*GIVEN REQUEST:* Note how many lines contain "from" and give that number, with nothing else.

*INFORMATION SHOWN:*
- - -
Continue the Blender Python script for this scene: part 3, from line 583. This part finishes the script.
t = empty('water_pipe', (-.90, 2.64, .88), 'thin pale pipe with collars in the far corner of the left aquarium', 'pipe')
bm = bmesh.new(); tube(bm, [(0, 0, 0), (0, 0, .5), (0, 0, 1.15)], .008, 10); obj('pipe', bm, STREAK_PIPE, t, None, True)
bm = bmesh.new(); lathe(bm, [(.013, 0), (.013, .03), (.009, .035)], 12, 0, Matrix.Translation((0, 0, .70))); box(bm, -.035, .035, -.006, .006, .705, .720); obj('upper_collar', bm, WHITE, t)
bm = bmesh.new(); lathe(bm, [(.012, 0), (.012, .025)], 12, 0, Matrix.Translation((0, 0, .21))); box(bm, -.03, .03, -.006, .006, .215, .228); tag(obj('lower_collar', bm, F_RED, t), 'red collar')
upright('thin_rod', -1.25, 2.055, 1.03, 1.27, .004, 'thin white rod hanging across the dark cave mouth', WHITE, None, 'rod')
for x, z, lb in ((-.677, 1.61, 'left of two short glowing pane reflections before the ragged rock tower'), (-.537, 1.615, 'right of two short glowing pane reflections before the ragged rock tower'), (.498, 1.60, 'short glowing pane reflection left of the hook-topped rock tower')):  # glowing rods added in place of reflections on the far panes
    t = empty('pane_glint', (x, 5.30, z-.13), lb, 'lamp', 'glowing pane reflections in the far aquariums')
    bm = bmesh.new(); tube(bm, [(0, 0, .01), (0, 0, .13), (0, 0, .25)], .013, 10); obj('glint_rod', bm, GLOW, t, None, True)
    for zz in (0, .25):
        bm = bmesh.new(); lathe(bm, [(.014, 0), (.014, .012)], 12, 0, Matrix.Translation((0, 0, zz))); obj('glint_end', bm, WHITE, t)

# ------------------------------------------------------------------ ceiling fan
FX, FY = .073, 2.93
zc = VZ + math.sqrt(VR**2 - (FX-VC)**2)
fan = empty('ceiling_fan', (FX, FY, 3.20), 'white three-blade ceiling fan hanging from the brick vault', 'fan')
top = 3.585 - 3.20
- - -
*EXERCISE ANSWER:* 2